** Short exercise **
Extract the complete listing and output it unchanged.

┌─ Provided material

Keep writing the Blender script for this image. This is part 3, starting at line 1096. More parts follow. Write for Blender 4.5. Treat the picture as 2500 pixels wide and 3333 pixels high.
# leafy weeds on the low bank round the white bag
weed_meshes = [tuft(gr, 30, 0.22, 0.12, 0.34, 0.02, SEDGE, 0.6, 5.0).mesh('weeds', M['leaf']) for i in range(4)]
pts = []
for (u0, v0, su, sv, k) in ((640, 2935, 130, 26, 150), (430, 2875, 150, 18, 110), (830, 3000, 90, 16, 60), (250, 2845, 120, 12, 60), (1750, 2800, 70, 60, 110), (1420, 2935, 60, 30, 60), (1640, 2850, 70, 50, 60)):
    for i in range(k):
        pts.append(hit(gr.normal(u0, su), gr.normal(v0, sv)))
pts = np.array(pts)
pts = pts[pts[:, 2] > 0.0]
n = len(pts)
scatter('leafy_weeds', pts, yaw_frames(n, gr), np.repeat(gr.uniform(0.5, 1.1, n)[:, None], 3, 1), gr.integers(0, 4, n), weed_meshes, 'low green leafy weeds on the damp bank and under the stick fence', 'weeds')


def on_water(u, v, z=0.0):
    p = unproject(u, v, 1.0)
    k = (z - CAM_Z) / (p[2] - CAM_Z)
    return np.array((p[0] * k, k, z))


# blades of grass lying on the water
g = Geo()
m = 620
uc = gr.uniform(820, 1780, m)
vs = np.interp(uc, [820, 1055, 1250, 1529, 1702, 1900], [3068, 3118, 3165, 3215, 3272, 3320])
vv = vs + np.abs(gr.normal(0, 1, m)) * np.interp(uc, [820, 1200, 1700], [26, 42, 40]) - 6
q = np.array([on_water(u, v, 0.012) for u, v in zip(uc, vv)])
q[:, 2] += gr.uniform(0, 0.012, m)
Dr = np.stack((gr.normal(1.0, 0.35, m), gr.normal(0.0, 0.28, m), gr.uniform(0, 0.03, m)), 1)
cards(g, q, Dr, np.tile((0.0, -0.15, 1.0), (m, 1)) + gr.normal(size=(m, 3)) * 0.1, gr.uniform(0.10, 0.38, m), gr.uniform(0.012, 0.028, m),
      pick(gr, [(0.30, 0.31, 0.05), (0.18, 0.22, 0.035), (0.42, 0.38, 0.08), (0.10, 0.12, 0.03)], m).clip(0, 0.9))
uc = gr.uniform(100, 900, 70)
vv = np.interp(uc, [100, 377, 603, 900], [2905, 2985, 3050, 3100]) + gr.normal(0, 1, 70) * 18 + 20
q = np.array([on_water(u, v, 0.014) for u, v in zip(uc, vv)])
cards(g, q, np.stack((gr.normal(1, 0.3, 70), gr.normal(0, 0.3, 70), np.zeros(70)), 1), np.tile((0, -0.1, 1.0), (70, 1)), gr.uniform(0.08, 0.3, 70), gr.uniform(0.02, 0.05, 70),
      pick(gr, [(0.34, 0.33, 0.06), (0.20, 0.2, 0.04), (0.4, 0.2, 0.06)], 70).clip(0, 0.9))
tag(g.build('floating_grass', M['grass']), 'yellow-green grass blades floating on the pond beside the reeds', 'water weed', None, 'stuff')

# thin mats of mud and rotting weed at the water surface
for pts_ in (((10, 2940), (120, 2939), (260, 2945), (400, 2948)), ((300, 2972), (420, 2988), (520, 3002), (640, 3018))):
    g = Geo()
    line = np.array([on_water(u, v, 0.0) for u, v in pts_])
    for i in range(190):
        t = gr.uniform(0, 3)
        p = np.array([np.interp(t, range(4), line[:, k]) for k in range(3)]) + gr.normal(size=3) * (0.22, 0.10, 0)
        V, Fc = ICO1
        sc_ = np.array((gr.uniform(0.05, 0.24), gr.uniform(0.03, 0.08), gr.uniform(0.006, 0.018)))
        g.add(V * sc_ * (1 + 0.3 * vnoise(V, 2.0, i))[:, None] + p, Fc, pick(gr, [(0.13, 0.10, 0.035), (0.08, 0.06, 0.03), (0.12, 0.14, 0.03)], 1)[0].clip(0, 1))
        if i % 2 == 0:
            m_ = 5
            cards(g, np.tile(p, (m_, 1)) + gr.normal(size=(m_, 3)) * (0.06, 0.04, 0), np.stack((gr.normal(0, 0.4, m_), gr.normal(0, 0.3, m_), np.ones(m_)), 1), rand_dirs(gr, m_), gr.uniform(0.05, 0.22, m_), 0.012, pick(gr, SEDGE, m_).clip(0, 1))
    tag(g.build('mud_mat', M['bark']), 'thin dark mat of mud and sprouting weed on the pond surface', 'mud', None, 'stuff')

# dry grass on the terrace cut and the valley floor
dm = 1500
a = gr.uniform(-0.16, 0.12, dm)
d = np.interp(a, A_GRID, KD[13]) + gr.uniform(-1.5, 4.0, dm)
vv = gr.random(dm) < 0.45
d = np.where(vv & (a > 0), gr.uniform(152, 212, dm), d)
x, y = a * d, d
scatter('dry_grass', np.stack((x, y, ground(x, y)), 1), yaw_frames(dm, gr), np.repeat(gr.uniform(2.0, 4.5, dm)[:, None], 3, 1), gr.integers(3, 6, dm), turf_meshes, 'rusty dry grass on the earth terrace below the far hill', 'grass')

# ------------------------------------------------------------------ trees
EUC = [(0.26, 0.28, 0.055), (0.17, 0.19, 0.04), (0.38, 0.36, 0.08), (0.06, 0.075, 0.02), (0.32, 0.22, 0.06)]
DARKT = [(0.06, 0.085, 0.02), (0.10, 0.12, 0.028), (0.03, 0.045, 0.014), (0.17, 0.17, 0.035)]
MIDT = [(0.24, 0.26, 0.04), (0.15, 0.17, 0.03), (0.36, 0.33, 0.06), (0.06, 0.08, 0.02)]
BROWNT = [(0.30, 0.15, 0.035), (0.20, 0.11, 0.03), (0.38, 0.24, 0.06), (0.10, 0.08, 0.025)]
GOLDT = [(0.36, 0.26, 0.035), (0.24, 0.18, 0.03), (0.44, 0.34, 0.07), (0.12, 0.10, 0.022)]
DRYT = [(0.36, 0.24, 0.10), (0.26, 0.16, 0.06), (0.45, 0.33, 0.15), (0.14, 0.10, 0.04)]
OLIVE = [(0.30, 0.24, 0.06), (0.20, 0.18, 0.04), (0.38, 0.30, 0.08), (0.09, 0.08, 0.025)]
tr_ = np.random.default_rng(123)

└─

** The output **
Keep writing the Blender script for this image. This is part 3, starting at line 1096. More parts follow. Write for Blender 4.5. Treat the picture as 2500 pixels wide and 3333 pixels high.
# leafy weeds on the low bank round the white bag
weed_meshes = [tuft(gr, 30, 0.22, 0.12, 0.34, 0.02, SEDGE, 0.6, 5.0).mesh('weeds', M['leaf']) for i in range(4)]
pts = []
for (u0, v0, su, sv, k) in ((640, 2935, 130, 26, 150), (430, 2875, 150, 18, 110), (830, 3000, 90, 16, 60), (250, 2845, 120, 12, 60), (1750, 2800, 70, 60, 110), (1420, 2935, 60, 30, 60), (1640, 2850, 70, 50, 60)):
    for i in range(k):
        pts.append(hit(gr.normal(u0, su), gr.normal(v0, sv)))
pts = np.array(pts)
pts = pts[pts[:, 2] > 0.0]
n = len(pts)
scatter('leafy_weeds', pts, yaw_frames(n, gr), np.repeat(gr.uniform(0.5, 1.1, n)[:, None], 3, 1), gr.integers(0, 4, n), weed_meshes, 'low green leafy weeds on the damp bank and under the stick fence', 'weeds')


def on_water(u, v, z=0.0):
    p = unproject(u, v, 1.0)
    k = (z - CAM_Z) / (p[2] - CAM_Z)
    return np.array((p[0] * k, k, z))


# blades of grass lying on the water
g = Geo()
m = 620
uc = gr.uniform(820, 1780, m)
vs = np.interp(uc, [820, 1055, 1250, 1529, 1702, 1900], [3068, 3118, 3165, 3215, 3272, 3320])
vv = vs + np.abs(gr.normal(0, 1, m)) * np.interp(uc, [820, 1200, 1700], [26, 42, 40]) - 6
q = np.array([on_water(u, v, 0.012) for u, v in zip(uc, vv)])
q[:, 2] += gr.uniform(0, 0.012, m)
Dr = np.stack((gr.normal(1.0, 0.35, m), gr.normal(0.0, 0.28, m), gr.uniform(0, 0.03, m)), 1)
cards(g, q, Dr, np.tile((0.0, -0.15, 1.0), (m, 1)) + gr.normal(size=(m, 3)) * 0.1, gr.uniform(0.10, 0.38, m), gr.uniform(0.012, 0.028, m),
      pick(gr, [(0.30, 0.31, 0.05), (0.18, 0.22, 0.035), (0.42, 0.38, 0.08), (0.10, 0.12, 0.03)], m).clip(0, 0.9))
uc = gr.uniform(100, 900, 70)
vv = np.interp(uc, [100, 377, 603, 900], [2905, 2985, 3050, 3100]) + gr.normal(0, 1, 70) * 18 + 20
q = np.array([on_water(u, v, 0.014) for u, v in zip(uc, vv)])
cards(g, q, np.stack((gr.normal(1, 0.3, 70), gr.normal(0, 0.3, 70), np.zeros(70)), 1), np.tile((0, -0.1, 1.0), (70, 1)), gr.uniform(0.08, 0.3, 70), gr.uniform(0.02, 0.05, 70),
      pick(gr, [(0.34, 0.33, 0.06), (0.20, 0.2, 0.04), (0.4, 0.2, 0.06)], 70).clip(0, 0.9))
tag(g.build('floating_grass', M['grass']), 'yellow-green grass blades floating on the pond beside the reeds', 'water weed', None, 'stuff')

# thin mats of mud and rotting weed at the water surface
for pts_ in (((10, 2940), (120, 2939), (260, 2945), (400, 2948)), ((300, 2972), (420, 2988), (520, 3002), (640, 3018))):
    g = Geo()
    line = np.array([on_water(u, v, 0.0) for u, v in pts_])
    for i in range(190):
        t = gr.uniform(0, 3)
        p = np.array([np.interp(t, range(4), line[:, k]) for k in range(3)]) + gr.normal(size=3) * (0.22, 0.10, 0)
        V, Fc = ICO1
        sc_ = np.array((gr.uniform(0.05, 0.24), gr.uniform(0.03, 0.08), gr.uniform(0.006, 0.018)))
        g.add(V * sc_ * (1 + 0.3 * vnoise(V, 2.0, i))[:, None] + p, Fc, pick(gr, [(0.13, 0.10, 0.035), (0.08, 0.06, 0.03), (0.12, 0.14, 0.03)], 1)[0].clip(0, 1))
        if i % 2 == 0:
            m_ = 5
            cards(g, np.tile(p, (m_, 1)) + gr.normal(size=(m_, 3)) * (0.06, 0.04, 0), np.stack((gr.normal(0, 0.4, m_), gr.normal(0, 0.3, m_), np.ones(m_)), 1), rand_dirs(gr, m_), gr.uniform(0.05, 0.22, m_), 0.012, pick(gr, SEDGE, m_).clip(0, 1))
    tag(g.build('mud_mat', M['bark']), 'thin dark mat of mud and sprouting weed on the pond surface', 'mud', None, 'stuff')

# dry grass on the terrace cut and the valley floor
dm = 1500
a = gr.uniform(-0.16, 0.12, dm)
d = np.interp(a, A_GRID, KD[13]) + gr.uniform(-1.5, 4.0, dm)
vv = gr.random(dm) < 0.45
d = np.where(vv & (a > 0), gr.uniform(152, 212, dm), d)
x, y = a * d, d
scatter('dry_grass', np.stack((x, y, ground(x, y)), 1), yaw_frames(dm, gr), np.repeat(gr.uniform(2.0, 4.5, dm)[:, None], 3, 1), gr.integers(3, 6, dm), turf_meshes, 'rusty dry grass on the earth terrace below the far hill', 'grass')

# ------------------------------------------------------------------ trees
EUC = [(0.26, 0.28, 0.055), (0.17, 0.19, 0.04), (0.38, 0.36, 0.08), (0.06, 0.075, 0.02), (0.32, 0.22, 0.06)]
DARKT = [(0.06, 0.085, 0.02), (0.10, 0.12, 0.028), (0.03, 0.045, 0.014), (0.17, 0.17, 0.035)]
MIDT = [(0.24, 0.26, 0.04), (0.15, 0.17, 0.03), (0.36, 0.33, 0.06), (0.06, 0.08, 0.02)]
BROWNT = [(0.30, 0.15, 0.035), (0.20, 0.11, 0.03), (0.38, 0.24, 0.06), (0.10, 0.08, 0.025)]
GOLDT = [(0.36, 0.26, 0.035), (0.24, 0.18, 0.03), (0.44, 0.34, 0.07), (0.12, 0.10, 0.022)]
DRYT = [(0.36, 0.24, 0.10), (0.26, 0.16, 0.06), (0.45, 0.33, 0.15), (0.14, 0.10, 0.04)]
OLIVE = [(0.30, 0.24, 0.06), (0.20, 0.18, 0.04), (0.38, 0.30, 0.08), (0.09, 0.08, 0.025)]
tr_ = np.random.default_rng(123)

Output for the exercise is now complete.